‘Poor People’s Art’ exhibition at USF thru March 4

Rico Gatson, ‘Audre #2,’ 2021. Color pencil and photograph collage on paper. 22 x 30 inches. Courtesy of the artist and Miles McEnery Gallery.

TAMPA — The USF Contemporary Art Museum, part of the Institute for Research in Art in the USF College of The Arts, presents “Poor People’s Art: A (Short) Visual History of Poverty in the United States,” on view Jan. 13 through March 4.

Dr. Martin Luther King Jr. is well known for his “I Have a Dream” speech, yet much less emphasis is placed on his campaign to seek justice for America’s poor: “The Poor People’s Campaign.” This was a multi-cultural, multi-faith, multi-racial movement aimed at uniting poor people and their allies to demand an end to poverty and inequality.

Fifty-three years after Dr. King’s death, the Rev. William Barber II launched a contemporary push to fulfill MLK’s ambitious brief that called for a “revolution of values” that united the poor and impacted communities across the country.

Narsiso Martinez, ‘Hollywood & Vine,’ 2022. Courtesy of the artist and Charlie James Gallery, Los Angeles. Photo credit: ofphotostudio.

The Poor People’s Art exhibition represents a visual response to Dr. King’s “last great dream” and Barber’s recent “National Call for Moral Revival.”

With artworks spanning more than 50 years, the exhibition is divided into two parts: “Resurrection (1968-1994)” and “Revival (1995-2022).” The exhibit includes photographs, paintings, prints, videos, sculptures, books, and ephemera made by a radically inclusive company of American artists, from Jill Freedman’s photographs of Resurrection City, the tent enclave that King’s followers erected on the National Mall in 1968, to John Ahearns’ plaster cast sculpture “Luis Fuentes, South Bronx” (1979).
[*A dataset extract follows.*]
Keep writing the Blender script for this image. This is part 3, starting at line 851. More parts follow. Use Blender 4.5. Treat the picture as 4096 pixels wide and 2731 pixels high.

“Revival” offers contemporary engagement across various approaches, materials and points of view. Conceived in a declared opposition to poverty, racism, militarism, environmental destruction, health inequities and other interlocking injustices, this exhibition shows how artists in the US have visualized poverty and its myriad knock-on effects since 1968.

Participating artists include John Ahearn, Nina Berman, Martha De la Cruz, Jill Freedman, Rico Gatson, Mark Thomas Gibson, Corita Kent, Jason Lazarus, Miguel Luciano, Hiram Maristany, Narsiso Martinez, Adrian Piper, Robert Rauschenberg, Rodrigo Valenzuela, William Villalongo and Shraddha Ramani.


Poor People’s Art Panel Discussion Thursday, Jan. 12 at 7 p.m. | USF School of Art & Art History Lecture Hall (FAH 101)

Join us for a panel discussion with artists featured in “Poor People’s Art: A (Short) Visual History of Poverty in the United States,” including Nina Berman, Rico Gatson, and Jason Lazarus. Curator Christian Viveros-Fauné will lead the conversation exploring issues and topics addressed in the exhibition. This event is free and open to the public.

Jill Freedman, ‘Resurrection City’ 1968. The Jill Freedman Irrevocable Trust.

Friday, Jan. 13, from 6:30-9 p.m. “Poor People’s Art” Gallery Tour + opening reception | USF Contemporary Art Museum (CAM)

Come celebrate the opening of “Poor People’s Art: A (Short) Visual History of Poverty in the United States.” Exhibition curator Christian Viveros-Fauné and artist Miguel Luciano will lead a gallery tour at 6:30 p.m., followed by an opening reception until 9 p.m. This event is free and open to the public.

Hiram Maristany. ‘Kite Flying On Rooftop,’ 1964. Courtesy of the Estate of Hiram Maristany.

Thursday, Jan. 26 at 6 p.m. “Old News/New News: Resurrection City and Visualizing Poverty in America” | USF School of Art & Art History Lecture Hall (FAH 101)

This talk considers the crucial role of photography in creating our understanding of poverty in America. Lisa Sutcliffe, curator in the Department of Photographs of the Metropolitan Museum of Art, and Christian Viveros-Fauné, curator of “Poor People’s Art” will discuss Jill Freedman’s photographs of “Resurrection City” as well as the work of other photographers as they uncover the unique relationship between photography and the public perception of economic hardship. This event is free and open to the public.

Exhibition workbook

A full-color, 44-page workbook is available to students and museum visitors without cost and includes an essay by Christian Viveros-Fauné, Curator-at-Large.

Hours: Monday-Friday 10-5 p.m., Thursday 10-8 p.m., Saturday 1-4 p.m., Closed Sundays and university holidays (Jan. 16 in observance of Dr. Martin Luther King, Jr. holiday), special hours Jan. 13 6:30-9 p.m. All events are free and open to the public.